After the jet engine repair, we had the highlight of the entire trip.  We went back to the deck and watched jets take off.  The jets (and some turbo props) take off by being shot off the deck by a catapult.  It is really an amazing thing to see – and I was lucky enough to also be able to photograph it with my own camera.  Below is one of my better shots of a plane just off the end of the carrier beginning flight.  Click through the photo below to see my other photos of planes taking off from that album.


After watching all of the planes take off, we were then taken to the back of the carrier to watch some of them land.  This part is really amazing.  I got to see what I had experienced earlier that same day as part of an “arrested landing”.  It was incredible.  When the pilot puts the plane down on the ship, he/she actually takes it to “full throttle”.  This is to make sure it has full thrust in case they miss the arrestor cable.  In that case they need to take back off so they can circle around and try to land again.  Once they know they have the cable, they back off the throttle.  We were standing a bit too far forward to get good shots of a plane grabbing the cable with its tailhook.  I do have one blurry one here.  The photo below is a photo I took of one of the planes coming in for landing on the deck.

The AWACS plane coming in for an arrested landing - closer...

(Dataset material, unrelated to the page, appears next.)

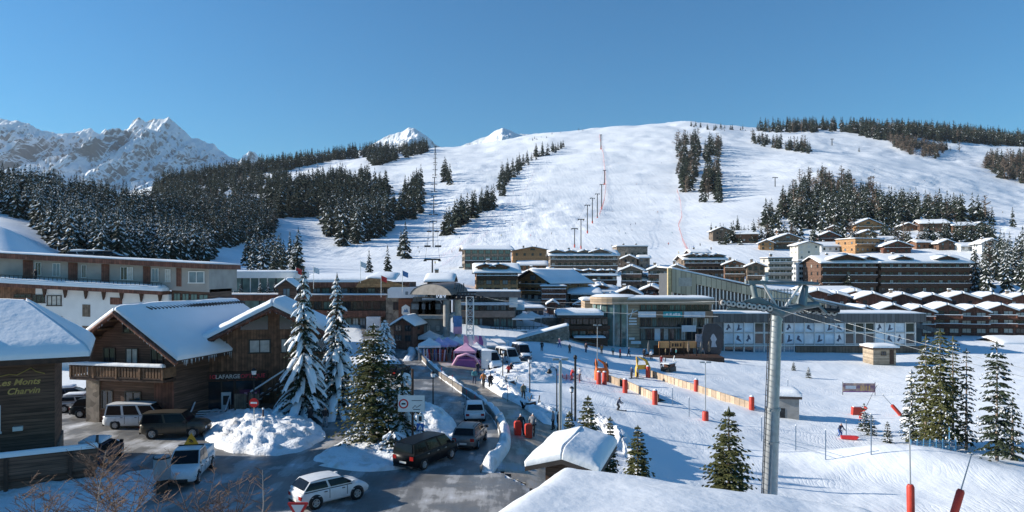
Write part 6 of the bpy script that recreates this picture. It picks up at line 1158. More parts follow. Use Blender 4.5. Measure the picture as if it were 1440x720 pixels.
    b = MB(); amber = mat('amber_panel', (.8, .33, .02), .4, var=.05); b.prism([(-.42, 0), (.42, 0), (0, .72)], -.03, .03, amber, Matrix.Translation((-.3, 0, 1.9)) @ Matrix.Rotation(R(90), 4, 'Z')); tri = b.build('warning_triangle', pk)
    b = MB(); b.tube([(-.262, 0, 2.0), (-.262, .02, 2.18), (-.262, -.1, 2.05)], .03, black, 4); b.tube([(-.262, .02, 2.18), (-.262, .12, 2.02)], .03, black, 4); b.tube([(-.262, .02, 2.17), (-.262, -.12, 2.22)], .025, black, 4); b.build('worker_symbol', tri)
    b = MB(); b.box(-.35, -.25, -.75, .75, 1.84, 1.9, dark_metal); b.build('light_bar', pk)
    # two camper vans and a truck by the tents
    for px, py, hd, lab in ((688, 500, R(-62), 'white delivery van parked right of the pink tents'), (714, 493, R(-62), 'white high van parked behind the other one')):
        car('delivery_van', lab, 'van', (PX(px, 100 if px < 700 else 106), 100 if px < 700 else 106, zg(PX(px, 100), 102)+.02), hd, 5.4, 2.0, 2.5, P_WHITE, [(-2.7, 1.3), (-2.6, 1.35), (0, 1.35), (1.5, 1.3), (2.2, 1.05), (2.65, .85), (2.7, .75)], (-2.65, -2.6, 1.1, 1.95, 1.35, 1.25), wr=.36, clear=.3, snow_t=.14)
    car('dark_minibus', 'dark minibus behind the white vans at the snow bank', 'minibus', (PX(733, 112), 112, zg(PX(733, 112), 112)+.02), R(-70), 5.4, 2.0, 2.4, P_BLUE, van, (-2.45, -2.3, 1.2, 1.8, 1.12, 1.1), snow_t=.2)
    for i, (px, Y) in enumerate(((124, 96), (141, 96), (150, 97))): car('deck_parked_car', ['snow capped car on the roof deck of the long hotel, leftmost', 'snow capped car on the roof deck, middle one', 'dark car on the roof deck, right of two snow capped ones'][i], 'car', (PX(px, 96)+i*.6, 95, 14.2-.02*i), R(4), 4.2, 1.8, 1.5, [P_SILVER, P_GREY, P_BLACK][i], hatch, (-1.98, -1.45, .25, 1.15, 1.0, 1.0), snow_t=.2 if i < 2 else .05)
vehicles()
# ---------------------------------------------------------------- people
_BODY = {}
def body_mesh(pose):
    if pose in _BODY: return _BODY[pose]
    ls, rs2, la, ra, lean, crouch = {'stand': (.09, -.09, (.05, -.12), (.05, -.12), .0, 0), 'walk': (.28, -.26, (-.22, -.05), (.26, .1), .06, 0), 'pull': (.24, -.22, (.2, .05), (-.34, .02), .1, 0), 'ski': (.1, .02, (.3, .12), (.3, .12), .22, .2), 'talk': (.05, -.05, (.16, .26), (.04, -.1), 0, 0)}[pose]
    J = {}; h = .92-crouch
    J['pel'] = (0, 0, h); J['spi'] = (0, lean*.5, h+.25); J['che'] = (0, lean, h+.45); J['nec'] = (0, lean*1.15, h+.6); J['hea'] = (0, lean*1.25+.02, h+.72); J['top'] = (0, lean*1.25+.01, h+.83); J['nos'] = (0, lean*1.25+.1, h+.71)
    for s, f in ((-1, ls), (1, rs2)):
        k = 'l' if s < 0 else 'r'; J[k+'hip'] = (s*.1, 0, h-.05); J[k+'kne'] = (s*.11, f*.55+.03+crouch*.9, .48-crouch*.35); J[k+'ank'] = (s*.12, f-.03, .09); J[k+'toe'] = (s*.13, f+.15, .05)
        hx, hz = (la, ra)[s > 0]; J[k+'sho'] = (s*.2, lean, h+.5); J[k+'elb'] = (s*.27, lean+hx*.3-.03, h+.24+max(0, hz)*.2); J[k+'wri'] = (s*.26, lean+hx+.04, h+.04+hz*.6); J[k+'han'] = (s*.26, lean+hx+.1, h-.04+hz*.7); J[k+'thu'] = (s*.21, lean+hx+.1, h+.0+hz*.7)
    names = list(J); E = [('pel', 'spi', 2), ('spi', 'che', 2), ('che', 'nec', 2), ('nec', 'hea', 0), ('hea', 'top', 1), ('hea', 'nos', 0)]
    for k in 'lr': E += [('pel', k+'hip', 3), (k+'hip', k+'kne', 3), (k+'kne', k+'ank', 3), (k+'ank', k+'toe', 4), ('che', k+'sho', 2), (k+'sho', k+'elb', 2), (k+'elb', k+'wri', 2), (k+'wri', k+'han', 4), (k+'wri', k+'thu', 4)]
    RAD = {'pel': .15, 'spi': .15, 'che': .17, 'nec': .065, 'hea': .105, 'top': .075, 'nos': .025, 'hip': .115, 'kne': .085, 'ank': .065, 'toe': .05, 'sho': .09, 'elb': .065, 'wri': .05, 'han': .045, 'thu': .022}
    me = bpy.data.meshes.new('tmp'); me.from_pydata([J[n] for n in names], [(names.index(a), names.index(b)) for a, b, _ in E], []); o = bpy.data.objects.new('tmp', me); COL.objects.link(o)
    o.modifiers.new('s', 'SKIN'); sv = me.skin_vertices[0].data
    for i, n in enumerate(names): q = RAD.get(n, RAD.get(n[1:])); sv[i].radius = (q, q); sv[i].use_root = n == 'pel'
    o.modifiers.new('u', 'SUBSURF').levels = 1; bpy.context.view_layer.update(); ev = o.evaluated_get(bpy.context.evaluated_depsgraph_get()); m2 = bpy.data.meshes.new_from_object(ev); bpy.data.objects.remove(o)
    m2.materials.clear(); segs = [(Vector(J[a]), Vector(J[b]), c) for a, b, c in E]
    for m_ in PEOPLE_M: m2.materials.append(m_)
    for p in m2.polygons:
        c = p.center; best = 9; 
        for a, b, mi in segs:
            d = b-a; t = max(0, min(1, (c-a).dot(d)/d.length_squared)); dd = (c-(a+d*t)).length
            if dd < best: best = dd; p.material_index = mi
        p.use_smooth = True
    m2.name = 'person'; _BODY[pose] = m2; return m2
PEOPLE_M = [mat('skin', (.5, .3, .22), .6, var=.05), mat('hat_dark', (.05, .05, .06), .7), mat('jacket', (.03, .03, .04), .7), mat('trousers', (.03, .03, .035), .8), black]
CL = {k: mat('cloth_'+k, c, .7, var=.12, vscale=4) for k, c in dict(black=(.018, .018, .022), navy=(.03, .045, .09), red=(.5, .03, .03), grey=(.25, .26, .28), white=(.7, .7, .72), orange=(.6, .22, .06), teal=(.06, .25, .3), khaki=(.2, .17, .1), pink=(.6, .2, .3), blue=(.06, .14, .4), brown=(.14, .08, .05), yellow=(.6, .45, .08)).items()}
def person(label, q, rz, pose='stand', jac='black', tro='black', hat='black', ski=False, group=None):
    o = link('person', body_mesh(pose), None, q, rz); tag(o, label, 'person', group)
    for i, k in ((1, hat), (2, jac), (3, tro)): o.material_slots[i].link = 'OBJECT'; o.material_slots[i].material = CL[k]
    s = rnd.uniform(.95, 1.06); o.scale = (s*1.05, s*1.05, s)
    if ski:
        if 'ski_mesh' not in _BODY:
            b = MB()
            b.box(-.05, .05, -.75, .75, 0, .025, dark_metal); b.box(-.045, .045, .75, .9, .02, .06, dark_metal); _BODY['ski_mesh'] = b.mesh('ski'); b = MB(); b.tube([(0, 0, .85), (0, -.45, .02)], .014, dark_metal, 5); _BODY['pole'] = b.mesh('ski_pole')
        for s in (-1, 1): link('ski', _BODY['ski_mesh'], o, (s*.13, .1, .0)); link('ski_pole', _BODY['pole'], o, (s*.28, .35, .05))
    return o
def crowd():
    p = lambda px, py, *a, lab, pose='stand', **k: person(lab, gr(px, py, 40, 150), a[0], pose, *a[1:], **k)
    p(733, 612, R(20), 'black', 'black', 'white', lab='pedestrian in black jacket and white hat pulling a red bag on the walkway', pose='pull')
    p(749, 614, R(-10), 'grey', 'black', 'white', lab='pedestrian in grey jacket and white hat with a red bag on the walkway', pose='pull')
    for px, py, lab in ((728, 612, 'tall red ski bag pulled by the pedestrian in black'), (743, 616, 'upright red suitcase beside the pedestrian in grey')):
        q = gr(px, py, 40); r = empty('red_luggage', lab, 'luggage', q, R(15)); b = MB(); b.prism([(-.24, 0), (.24, 0), (.27, .15), (.27, 1.0), (.18, 1.12), (-.18, 1.12), (-.27, 1.0), (-.27, .15)], -.17, .17, red_pad); b.build('bag', r); b = MB(); b.tube([(-.15, .1, 1.1), (-.15, .14, 1.35), (.15, .14, 1.35), (.15, .1, 1.1)], .02, black, 5); b.build('handle', r)
    p(778, 605, R(90), 'grey', 'black', 'black', lab='person in grey jacket standing left of another by the twin head pole')
    p(785, 607, R(-80), 'black', 'black', 'black', lab='person all in black standing right beside the twin head pole')
    p(690, 548, R(10), 'black', 'black', 'black', lab='walker in black right of the orange jacket on the walkway', pose='walk')
    p(680, 545, R(170), 'orange', 'black', 'black', lab='walker in orange jacket on the walkway', pose='walk')
    p(667, 540, R(190), 'teal', 'navy', 'navy', lab='walker in teal jacket on the walkway', pose='walk')
    p(736, 562, R(200), 'khaki', 'black', 'black', lab='person in khaki jacket by the walkway edge', pose='stand')
    p(715, 530, R(40), 'red', 'black', 'black', lab='skier in red jacket standing left of the one in black by a lamp post', pose='talk')
    p(719, 528, R(220), 'black', 'black', 'grey', lab='skier in black standing right of the red jacket by a lamp post', pose='talk')
    p(672, 527, R(180), 'black', 'navy', 'black', lab='lone dark figure at the top of the walkway bank', pose='walk')
    p(636, 508, R(90), 'black', 'black', 'black', lab='dark figure in front of the pink tent', pose='stand')
    p(436, 600, R(60), 'black', 'black', 'black', lab='pedestrian in black left of another on the side lane', pose='talk'); p(457, 601, R(200), 'black', 'grey', 'black', lab='pedestrian in black with grey trousers on the side lane', pose='walk')
    p(868, 577, R(-110), 'navy', 'black', 'black', lab='dark skier alone in the middle of the ski field', pose='ski', ski=True)
    p(803, 534, R(-60), 'red', 'red', 'black', lab='child skier in red near the red net', pose='ski', ski=True); p(815, 535, R(150), 'white', 'grey', 'pink', lab='skier in white jacket right of the red clad child', pose='stand', ski=True)
    p(1180, 614, R(200), 'navy', 'blue', 'navy', lab='skier in blue towing a red sled across the slope', pose='ski', ski=True)
    for px, py, j, t_, lab in ((853, 524, 'black', 'black', 'skier in black right of the orange arch'), (838, 522, 'black', 'navy', 'dark skier just left of the orange arch'), (888, 532, 'navy', 'black', 'skier in navy left of the yellow arch'), (896, 532, 'grey', 'black', 'small skier in grey left of the yellow arch'), (801, 497, 'brown', 'black', 'person in brown crossing the shaded snow'), (787, 489, 'pink', 'blue', 'small person in pink and blue by the shaded bank'), (872, 503, 'red', 'black', 'skier in red in front of the glass tower'), (884, 502, 'navy', 'black', 'skier in navy in front of the glass tower'), (906, 504, 'black', 'black', 'person in black left of the awning bar'), (916, 506, 'white', 'black', 'person in white left of the awning bar'), (862, 500, 'teal', 'black', 'person in teal under the dark bar'), (930, 514, 'red', 'red', 'person in red beside the awning bar fence'), (824, 496, 'black', 'navy', 'person in dark clothes below the dark bar'), (846, 498, 'orange', 'black', 'person in orange below the dark bar'), (762, 494, 'black', 'black', 'dark figure on the shaded snow bank')):
        p(px, py, rnd.uniform(0, 6), j, t_, rnd.choice(['black', 'grey', 'red', 'white']), lab=lab, pose=rnd.choice(['stand', 'walk', 'talk']), ski=py > 520)
    for i in range(9): p(936+i*7.5, 502, rnd.uniform(0, 6), rnd.choice(list(CL)), 'black', rnd.choice(['black', 'white', 'grey']), lab='guest standing among others on the awning bar terrace', pose=rnd.choice(['stand', 'talk']), group='guests on the awning bar terrace')
    for i in range(12): p(600+i*5.4, 500+rnd.uniform(-3, 2), rnd.uniform(0, 6), rnd.choice(list(CL)), 'black', rnd.choice(['black', 'white', 'grey']), lab='visitor standing in the crowd at the tents', pose=rnd.choice(['stand', 'talk', 'walk']), group='visitors at the tents')
    person('person in black on the snowy balcony of the long hotel', (PX(50, 87), 87, HC-(396.4-385)/F*87), R(90), 'talk', 'black', 'black', 'black')
    far = [(505, 322), (395, 331), (478, 330), (470, 347), (636, 356), (655, 372), (700, 360), (612, 372), (588, 350), (642, 330), (760, 340), (735, 310), (880, 330), (905, 350), (925, 300), (895, 260), (870, 230), (905, 205), (945, 330), (975, 350), (985, 346), (1000, 352), (810, 250), (790, 290), (775, 330), (940, 345), (1030, 215), (1060, 230), (1120, 225), (1230, 240), (1300, 255), (1360, 275), (1410, 300), (640, 225), (660, 240), (680, 300), (660, 290), (930, 230), (860, 300), (955, 358)]
    far += [(int(_rs.uniform(560, 960)), int(_rs.uniform(245, 360))) for _ in range(34)]
    for px, py in far:
        q = ground_at(px, py, 220); person('tiny skier far up on the sunlit pistes', (q.x, q.y, q.z+.0), rnd.uniform(0, 6), 'ski', rnd.choice(list(CL)), rnd.choice(['black', 'navy', 'grey']), 'black', group='skiers far away on the pistes').scale = (1.25, 1.25, 1.25)
crowd()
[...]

Note the arrestor cable in the foreground.  That is the first cable of four such cables.  The pilot is supposed to shoot for the third cable.  This was one of the AWACS planes.  They are arriving at 150 mph and will drop down to 0 mph in a matter of three seconds.  I have an honorary “Truman Tailhooker” certificate signed by Captain Clarkson that states that I have completed an arrested landing and have an “elementary understanding” of the “remarkable challenges and accomplishments of Naval Aviation”.

We then headed off to dinner and had some break time in our rooms.  After dinner we went to the outside deck off of the bridge and smoked cigars.  After that it was lights out as we had all had way too many ladders!